Formwork Equipment Safety

Drawings or design plans should include all revisions for the jack layout, shoring equipment details, working decks, scaffolds and all other related accessories.

Once all those details are designed, shoring equipment must be inspected prior to erection to determine that the equipment meets the requirements specified in the formwork drawings. Do not use shoring equipment that is potentially damaged or shows signs of damage. All formwork shoring equipment must be inspected immediately prior to, during and immediately after concrete placement. Inspect all components thoroughly and if you find weakened equipment, reinforce it immediately. It is extremely important to check that all base plates, shore heads, extension devices and screws are firm and secured with the foundation and the form.

Formwork Safety: Concrete

Formwork used and designed for cast-in-place concrete requires special considerations. Due to the significant weight that concrete adds to formwork and shoring equipment, it is important to check that eccentric loads are located over members that have been designed for such loading.

If single-post shores are used one on top of another (tiered), then additional shoring requirements must be met. The shores must be:

  • Designed by a qualified designer and the erected shoring must be inspected by an engineer qualified in structural design;
  • Vertically aligned;
  • Spliced to prevent misalignment; and
  •  Adequately braced in two mutually perpendicular directions at the splice level.

Adjustment of single-post shores to raise formwork must not be made after the placement of concrete. Reshoring must be erected, as the original forms and shores are removed, whenever the concrete is required to support loads in excess of its capacity.

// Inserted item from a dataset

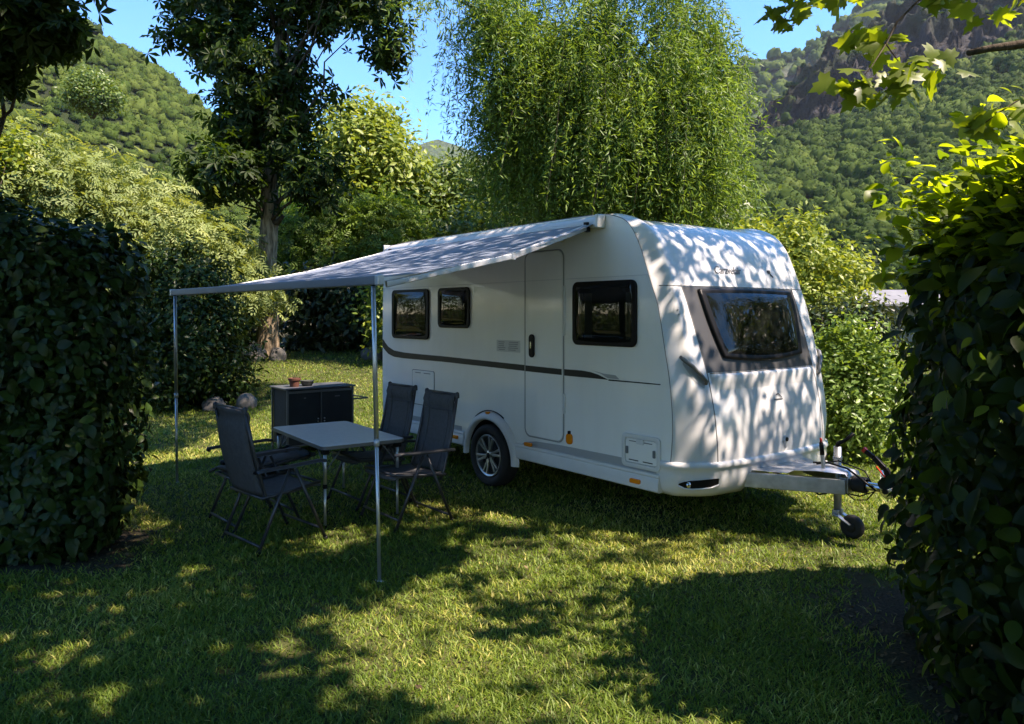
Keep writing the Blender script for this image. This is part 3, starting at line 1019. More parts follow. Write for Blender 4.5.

Formwork Requirements: Cast-in-Place Concrete

Formwork used on cast-in-place operations needs to be carefully planned, designed and inspected. Here is a list of guidelines and requirements for cast-in-place formwork:

  • The form structure must be maintained within all design tolerances specified for plumbness during the jacking operation.
  • The predetermined safe rate of lift must not be exceeded.
  • All vertical slip forms must be provided with scaffolds or work platforms where employees must work or pass.
  • Reinforcing steel for walls, piers, columns and similar vertical structures must be adequately supported to prevent overturning and collapse.
  • Employers must take measures to prevent unrolled wire mesh from recoiling. These measures may include, but are not limited to, securing each end of the roll or turning over the roll.

Removing Formwork: Safety Guidelines

When it's time to remove formwork, follow these recommendations:

  • Do not remove forms and shores (except those that are used for slabs on grade and slip forms) until the worker determines that the concrete has gained sufficient strength to support its weight and superimposed loads.
  • Verify concrete strength information against construction drawings, specifications and testing results. Testing must follow the American Society for Testing and Materials (ASTM) standard test method designed to determine the concrete compressive strength, and results must indicate that the concrete has gained sufficient strength to support its weight and superimposed loads.
  • Read all your contract technical information covering the procedures on how and when to remove the formwork.